Intellectual Property Rights The right to control and derive the benefits from writing (copyright), inventions (patents), processes (trade secrets) and identifiers (trademarks).
International Chamber Of Commerce (ICC) The international body which promotes and facilitates world trade, and which codifies world trade practices in various publications
International Finance Corporation (Ifc) A separately organized member of the World Bank Group, receiving its funds through stock subscriptions from member countries, revolving loans and earnings. The IFC encourages the flow of capital into private investment in developing countries. It makes loans at commercial interest rates, usually as a lender of last resort when sufficient capital cannot be obtained from other sources on reasonable terms.
International Freight Forwarder See Freight forwarder.
Invisible trade Invisible trade generally refers to those trade-related services such as freight, insurance, and financial services that enable physical exports and imports to take place. These items are included in the current account of a nation’s balance-of-payments, even though they are not physical exports in themselves..
IRD Stands for Inland Rail Depot which is used for customs clearance.
Irrevocable Letter Of Credit A letter of credit in which the specified payment is guaranteed by the bank if all terms and conditions are met by the drawee.
Issuing Bank The bank that opens a documentary credit at the request of its customer, the applicant.

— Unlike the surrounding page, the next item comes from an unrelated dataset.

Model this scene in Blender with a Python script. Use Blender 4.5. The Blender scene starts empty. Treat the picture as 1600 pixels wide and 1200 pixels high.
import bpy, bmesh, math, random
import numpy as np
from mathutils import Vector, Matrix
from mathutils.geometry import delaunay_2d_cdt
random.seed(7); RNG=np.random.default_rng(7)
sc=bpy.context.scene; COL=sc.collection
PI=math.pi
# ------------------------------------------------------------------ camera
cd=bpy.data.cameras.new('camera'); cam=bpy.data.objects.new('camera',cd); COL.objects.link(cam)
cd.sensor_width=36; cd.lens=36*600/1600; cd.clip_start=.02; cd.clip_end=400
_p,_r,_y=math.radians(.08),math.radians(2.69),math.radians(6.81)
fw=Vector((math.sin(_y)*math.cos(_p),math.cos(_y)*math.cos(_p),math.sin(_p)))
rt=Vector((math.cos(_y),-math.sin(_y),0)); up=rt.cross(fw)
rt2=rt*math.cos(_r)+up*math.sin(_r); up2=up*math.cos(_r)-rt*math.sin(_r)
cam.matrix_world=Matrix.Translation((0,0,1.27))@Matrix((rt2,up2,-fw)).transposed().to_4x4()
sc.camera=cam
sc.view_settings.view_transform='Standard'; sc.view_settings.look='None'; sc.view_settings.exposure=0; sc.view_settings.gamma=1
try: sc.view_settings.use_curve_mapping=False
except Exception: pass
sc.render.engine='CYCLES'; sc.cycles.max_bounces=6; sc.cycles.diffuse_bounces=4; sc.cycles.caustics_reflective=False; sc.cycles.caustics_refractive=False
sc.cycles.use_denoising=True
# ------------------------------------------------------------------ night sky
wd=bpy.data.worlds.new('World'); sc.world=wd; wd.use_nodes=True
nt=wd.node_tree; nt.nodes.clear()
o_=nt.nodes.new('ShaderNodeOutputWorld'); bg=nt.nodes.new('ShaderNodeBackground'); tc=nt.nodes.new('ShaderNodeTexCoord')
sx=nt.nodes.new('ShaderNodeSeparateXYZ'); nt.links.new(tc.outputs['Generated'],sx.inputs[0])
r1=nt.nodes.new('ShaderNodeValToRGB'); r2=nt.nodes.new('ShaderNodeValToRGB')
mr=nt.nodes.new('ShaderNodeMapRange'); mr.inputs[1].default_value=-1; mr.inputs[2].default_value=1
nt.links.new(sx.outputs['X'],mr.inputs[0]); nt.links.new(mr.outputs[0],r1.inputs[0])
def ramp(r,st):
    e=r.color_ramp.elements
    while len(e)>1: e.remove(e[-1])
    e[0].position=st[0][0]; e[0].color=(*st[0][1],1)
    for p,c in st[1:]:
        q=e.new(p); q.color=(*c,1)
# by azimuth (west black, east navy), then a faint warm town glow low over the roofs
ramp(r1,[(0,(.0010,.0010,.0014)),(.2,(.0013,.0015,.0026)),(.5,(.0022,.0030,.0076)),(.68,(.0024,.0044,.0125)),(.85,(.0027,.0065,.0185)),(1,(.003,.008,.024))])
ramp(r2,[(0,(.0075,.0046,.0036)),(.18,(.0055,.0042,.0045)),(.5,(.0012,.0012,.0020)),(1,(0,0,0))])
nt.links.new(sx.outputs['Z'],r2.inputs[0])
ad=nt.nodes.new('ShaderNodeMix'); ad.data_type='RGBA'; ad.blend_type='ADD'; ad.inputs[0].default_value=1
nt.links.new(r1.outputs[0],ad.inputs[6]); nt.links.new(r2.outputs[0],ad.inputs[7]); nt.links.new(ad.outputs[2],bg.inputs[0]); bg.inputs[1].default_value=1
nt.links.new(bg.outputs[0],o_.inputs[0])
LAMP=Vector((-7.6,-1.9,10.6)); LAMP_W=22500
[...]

Jettison This terms refers to the throwing or dumping of cargo overboard and is ocassionally resorted in the shipping world in to order to save a ship in peril while at sea..
Knocked Down (KD) This is a term often referred to in exports and international trade when goods are imported inot a country in unassembled (i.e. in ‘knocked down’) form and then reassembled in that country usually to facilitate packing and shipping as may be the case with large machines, but also to save on import duties as the component parts being imported may attract a lower duty that the assembled item. See also completely knocked down or CKD.
Lay Time The time allowed a ship to load or unload. If this number of days is exceeded, demurrage is incurred.
Legal Weight The weight of the goods plus any immediate wrappings which are sold along with the goods.
Letter Of Credit (L/C) A method of payment for goods by which the buyer establishes his/her credit with a local bank, clearly describing the goods to be purchased, the price, the documentation required and a limit for completion of the transaction. Upon receipt of documentation, the bank is either paid by the buyer or takes title to the goods themselves and then transfers funds to the seller. The bank will insist upon exact compliance with the terms of the sale, and will not pay if there are any discrepancies.
Liquidation: The final determination of the duties due.
Liner Terms An expression covering assessment of ocean freight rates generally implying that loading and discharging expenses will be for ship owner’s account, and usually apply from the end of ship’s tackle in port of loading to the end of ship’s tackle in port of discharge.
Letter Of Hypothecation A promise to hold goods as security taken from customers who are granted loans against goods imported on a collection basis.
Licensing A business arrangement in which the manufacturer of a product grants permission to some other group or individual to manufacture that product in return for specified royalties.
Loan Against Imports (Lai) Loans granted to import customers for payment of bills.